Comments on: FD. Space Walkers

By: gsw71

gsw71 — Mon, 20 Apr 2009 20:23:05 +0000

This problem can also be expressed in terms of graph theory. If you connect up 5 points (the 4 astronauts and the spaceship) using the smallest number of edges you have created what in graph theory is called a spanning tree. Cayley’s formula (named for Arthur Cayley :1821-1895) says there are n^(n-2) different spanning trees for n points. So for our 5 points there would be 5^(5-2)=5^3=125 different possibilities (as calculated by permutations above). If spaceman Erp joined in there would be 6 points (A,B,C,D,E and the Spaceship) so there will be 6^4 = 1296. To prove this is quite tricky but google Cayley’s Formula for more info.

By: strauss

strauss — Thu, 12 Mar 2009 17:59:56 +0000

Hi, I think you're right; probably I overcounted one of the 12's as a 24. (Of course this was so long ago I don't remember where it went wrong!) I'll make little pictures, so people can more easily see what we're saying.
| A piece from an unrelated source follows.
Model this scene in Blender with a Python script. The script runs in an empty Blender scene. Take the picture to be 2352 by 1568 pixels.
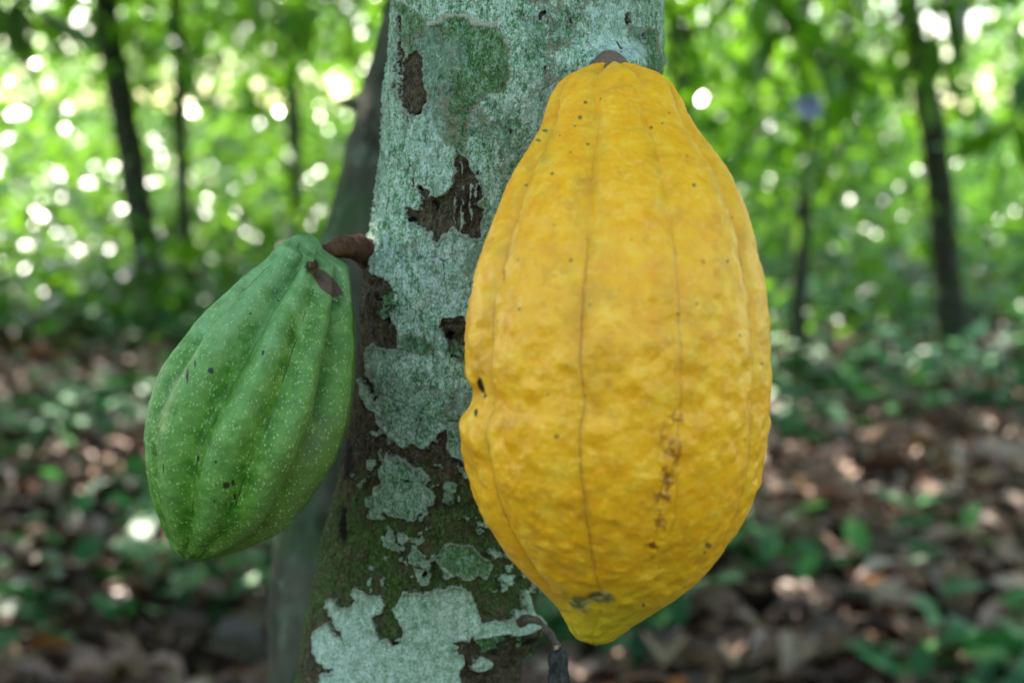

Here are the nine possibilities you discuss, in the same order. We're just showing the tethers.

 |    
 |    \/    |         |
 |     |      \/      |        | |     \/       |         \|/
 |     |       |       | |      | |      |  |     | | |      |      | | | |
=================================
24  12   24     24      12     12      12      4      1

In each case the number is 24 — the number of ways to assign four objects into four roles — divided by some symmetries in the arrangement — the ways to interchange various roles. For example in the second-to-last arrangement, there are six ways to shuffle around the three tethers out the top.

By: Michael_O

Michael_O — Thu, 12 Mar 2009 15:38:14 +0000

I was working on the solution to this problem, and I can seem to get to 137 arrangements as stated in the podcast. Here are the arrangments I have so far: (Notation: astronauts A, B, C, and D; ship S; A > B means A is tethered to B) A > B > C > D > S (24 variations) B > C > D > S; A > C (12 variations) B > C > D > S; A > D (24 variations) B > C > D > S; A > S (24 variations) C > D > S; A > B > S (12 variations) C > D > S; A > D; B > S (12 variations) C > D > S; A > S; B > S (12 variations) A > S; B > A; C > A; D > A (4 variations) A > s; B > S; C > S; D > S (1 variation) This adds up to a total of 125 variations; am I overlooking something? Thanks!